### Set task
Write out the listing below again, precisely as it is given.

### Information provided

* BEGIN *

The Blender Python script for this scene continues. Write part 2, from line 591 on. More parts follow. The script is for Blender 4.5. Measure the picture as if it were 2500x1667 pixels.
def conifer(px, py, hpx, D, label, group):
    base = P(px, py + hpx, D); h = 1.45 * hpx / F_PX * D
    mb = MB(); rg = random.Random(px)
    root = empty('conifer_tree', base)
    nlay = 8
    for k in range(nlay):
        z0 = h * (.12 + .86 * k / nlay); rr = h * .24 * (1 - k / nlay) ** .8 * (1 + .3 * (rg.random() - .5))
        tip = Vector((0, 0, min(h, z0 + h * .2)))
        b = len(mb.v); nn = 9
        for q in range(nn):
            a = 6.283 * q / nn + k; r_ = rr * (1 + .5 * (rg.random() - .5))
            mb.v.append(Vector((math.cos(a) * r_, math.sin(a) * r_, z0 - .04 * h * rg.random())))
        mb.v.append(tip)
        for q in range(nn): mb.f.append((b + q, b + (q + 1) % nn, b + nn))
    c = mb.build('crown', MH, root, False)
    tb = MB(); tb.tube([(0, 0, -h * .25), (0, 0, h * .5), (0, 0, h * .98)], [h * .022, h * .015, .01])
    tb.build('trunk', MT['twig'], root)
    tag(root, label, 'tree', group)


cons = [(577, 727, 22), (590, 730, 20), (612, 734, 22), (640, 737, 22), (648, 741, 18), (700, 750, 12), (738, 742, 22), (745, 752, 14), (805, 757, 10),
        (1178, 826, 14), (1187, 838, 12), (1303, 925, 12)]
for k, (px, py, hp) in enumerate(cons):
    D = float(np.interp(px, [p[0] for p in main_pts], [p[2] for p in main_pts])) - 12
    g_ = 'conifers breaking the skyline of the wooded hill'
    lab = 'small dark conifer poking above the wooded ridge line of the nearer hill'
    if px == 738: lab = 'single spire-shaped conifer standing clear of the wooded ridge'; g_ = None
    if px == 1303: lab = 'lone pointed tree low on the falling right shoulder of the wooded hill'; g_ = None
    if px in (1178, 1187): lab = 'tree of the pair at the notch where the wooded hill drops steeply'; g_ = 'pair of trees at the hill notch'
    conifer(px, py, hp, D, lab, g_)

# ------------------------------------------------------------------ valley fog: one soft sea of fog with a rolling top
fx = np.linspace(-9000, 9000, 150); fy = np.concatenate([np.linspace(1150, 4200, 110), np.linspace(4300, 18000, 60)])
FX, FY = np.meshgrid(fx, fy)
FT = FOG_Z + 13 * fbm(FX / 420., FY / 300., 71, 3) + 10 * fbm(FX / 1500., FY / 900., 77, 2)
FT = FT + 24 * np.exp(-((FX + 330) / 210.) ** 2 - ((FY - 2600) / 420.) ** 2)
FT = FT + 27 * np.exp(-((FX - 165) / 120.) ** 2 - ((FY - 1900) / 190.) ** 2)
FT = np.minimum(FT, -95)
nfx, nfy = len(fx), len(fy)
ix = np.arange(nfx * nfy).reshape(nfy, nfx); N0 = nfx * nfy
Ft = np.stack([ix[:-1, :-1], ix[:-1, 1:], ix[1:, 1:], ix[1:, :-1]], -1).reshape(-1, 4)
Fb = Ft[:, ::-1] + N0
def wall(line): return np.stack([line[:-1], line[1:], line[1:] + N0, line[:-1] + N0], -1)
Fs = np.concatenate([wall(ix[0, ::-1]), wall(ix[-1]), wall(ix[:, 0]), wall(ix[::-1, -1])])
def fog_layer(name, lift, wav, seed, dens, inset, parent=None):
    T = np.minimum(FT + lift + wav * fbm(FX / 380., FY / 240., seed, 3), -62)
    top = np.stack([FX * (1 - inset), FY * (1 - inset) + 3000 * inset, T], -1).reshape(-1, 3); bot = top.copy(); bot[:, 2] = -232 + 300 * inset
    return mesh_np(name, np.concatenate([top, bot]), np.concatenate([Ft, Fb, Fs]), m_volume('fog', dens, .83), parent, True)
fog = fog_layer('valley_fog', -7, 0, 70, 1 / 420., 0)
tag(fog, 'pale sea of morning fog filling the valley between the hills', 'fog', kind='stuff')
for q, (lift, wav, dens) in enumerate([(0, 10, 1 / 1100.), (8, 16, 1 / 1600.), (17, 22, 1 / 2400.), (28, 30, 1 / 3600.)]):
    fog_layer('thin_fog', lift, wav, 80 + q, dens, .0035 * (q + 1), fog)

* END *

### Written solution
The Blender Python script for this scene continues. Write part 2, from line 591 on. More parts follow. The script is for Blender 4.5. Measure the picture as if it were 2500x1667 pixels.
def conifer(px, py, hpx, D, label, group):
    base = P(px, py + hpx, D); h = 1.45 * hpx / F_PX * D
    mb = MB(); rg = random.Random(px)
    root = empty('conifer_tree', base)
    nlay = 8
    for k in range(nlay):
        z0 = h * (.12 + .86 * k / nlay); rr = h * .24 * (1 - k / nlay) ** .8 * (1 + .3 * (rg.random() - .5))
        tip = Vector((0, 0, min(h, z0 + h * .2)))
        b = len(mb.v); nn = 9
        for q in range(nn):
            a = 6.283 * q / nn + k; r_ = rr * (1 + .5 * (rg.random() - .5))
            mb.v.append(Vector((math.cos(a) * r_, math.sin(a) * r_, z0 - .04 * h * rg.random())))
        mb.v.append(tip)
        for q in range(nn): mb.f.append((b + q, b + (q + 1) % nn, b + nn))
    c = mb.build('crown', MH, root, False)
    tb = MB(); tb.tube([(0, 0, -h * .25), (0, 0, h * .5), (0, 0, h * .98)], [h * .022, h * .015, .01])
    tb.build('trunk', MT['twig'], root)
    tag(root, label, 'tree', group)


cons = [(577, 727, 22), (590, 730, 20), (612, 734, 22), (640, 737, 22), (648, 741, 18), (700, 750, 12), (738, 742, 22), (745, 752, 14), (805, 757, 10),
        (1178, 826, 14), (1187, 838, 12), (1303, 925, 12)]
for k, (px, py, hp) in enumerate(cons):
    D = float(np.interp(px, [p[0] for p in main_pts], [p[2] for p in main_pts])) - 12
    g_ = 'conifers breaking the skyline of the wooded hill'
    lab = 'small dark conifer poking above the wooded ridge line of the nearer hill'
    if px == 738: lab = 'single spire-shaped conifer standing clear of the wooded ridge'; g_ = None
    if px == 1303: lab = 'lone pointed tree low on the falling right shoulder of the wooded hill'; g_ = None
    if px in (1178, 1187): lab = 'tree of the pair at the notch where the wooded hill drops steeply'; g_ = 'pair of trees at the hill notch'
    conifer(px, py, hp, D, lab, g_)

# ------------------------------------------------------------------ valley fog: one soft sea of fog with a rolling top
fx = np.linspace(-9000, 9000, 150); fy = np.concatenate([np.linspace(1150, 4200, 110), np.linspace(4300, 18000, 60)])
FX, FY = np.meshgrid(fx, fy)
FT = FOG_Z + 13 * fbm(FX / 420., FY / 300., 71, 3) + 10 * fbm(FX / 1500., FY / 900., 77, 2)
FT = FT + 24 * np.exp(-((FX + 330) / 210.) ** 2 - ((FY - 2600) / 420.) ** 2)
FT = FT + 27 * np.exp(-((FX - 165) / 120.) ** 2 - ((FY - 1900) / 190.) ** 2)
FT = np.minimum(FT, -95)
nfx, nfy = len(fx), len(fy)
ix = np.arange(nfx * nfy).reshape(nfy, nfx); N0 = nfx * nfy
Ft = np.stack([ix[:-1, :-1], ix[:-1, 1:], ix[1:, 1:], ix[1:, :-1]], -1).reshape(-1, 4)
Fb = Ft[:, ::-1] + N0
def wall(line): return np.stack([line[:-1], line[1:], line[1:] + N0, line[:-1] + N0], -1)
Fs = np.concatenate([wall(ix[0, ::-1]), wall(ix[-1]), wall(ix[:, 0]), wall(ix[::-1, -1])])
def fog_layer(name, lift, wav, seed, dens, inset, parent=None):
    T = np.minimum(FT + lift + wav * fbm(FX / 380., FY / 240., seed, 3), -62)
    top = np.stack([FX * (1 - inset), FY * (1 - inset) + 3000 * inset, T], -1).reshape(-1, 3); bot = top.copy(); bot[:, 2] = -232 + 300 * inset
    return mesh_np(name, np.concatenate([top, bot]), np.concatenate([Ft, Fb, Fs]), m_volume('fog', dens, .83), parent, True)
fog = fog_layer('valley_fog', -7, 0, 70, 1 / 420., 0)
tag(fog, 'pale sea of morning fog filling the valley between the hills', 'fog', kind='stuff')
for q, (lift, wav, dens) in enumerate([(0, 10, 1 / 1100.), (8, 16, 1 / 1600.), (17, 22, 1 / 2400.), (28, 30, 1 / 3600.)]):
    fog_layer('thin_fog', lift, wav, 80 + q, dens, .0035 * (q + 1), fog)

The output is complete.